Marni Davis has an essay in the Kobrin volume, but also has a book, Jews and Booze: Becoming American in the Age of Prohibition.

On Jews and material/consumer culture, Jenna Joselit's The Wonders of America: Reinventing Jewish Culture, 1880-1950 is a wonderfully rich examination.

In thinking about responses to capitalism, Tony Michels' A Fire in Their Hearts: Yiddish Socialists in New York is excellent.

For a provocative argument on American Jews and American capitalism, Eli Lederhendler's Jewish Immigrants and American Capitalism, 1880-1920: From Caste to Class is quite useful.
Heath said…
Great thread. I wonder about adding a book that would explore the labor side? Jarod Roll's Spirit of Rebellion would work very well.
hillary kaell said…
I love this idea for a class! To echo Tom Bremer (and because he's too modest to post it) I'd recommend his Blessed with Tourists. Leisure and tourism are a great way into questions about money/capitalism because students are familiar with them, of course, and often class them as "not" religion. Something on tourism paired with Consumer Rites could work really well.

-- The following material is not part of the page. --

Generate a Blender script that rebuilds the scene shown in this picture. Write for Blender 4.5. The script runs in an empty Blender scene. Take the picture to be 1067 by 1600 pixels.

I'd also add something on charitable giving (perhaps along with Mauss on the gift?) -- the 'altruistic other' to counterbalance capitalist profit-making. What about pairing a piece on 19th c charity with John Corrigan's Business of the Heart...?

Although it's not religion per se, I also enjoyed teaching Viviana Zelizer's classic Pricing the Priceless Child. It was an easy read (no slogging!) and we had a great discussion about the intersection of religion and moral norms. An "unmarked Protestantism" type debate. Fun stuff! Thanks for getting us thinking about money, Lincoln!
rjc said…
Coming very late to this conversation, but I'd suggest that a course on religion and capitalism needs some studies of labor as well. That essential element of capitalism is conspicuously absent from this discussion.
Unknown said…
Thanks for the suggestion, rjc. Heineman's book is about labor, and I'm thinking about a chapter from Burns's book on the radical historical Jesus. But I should see what else I can do with labor.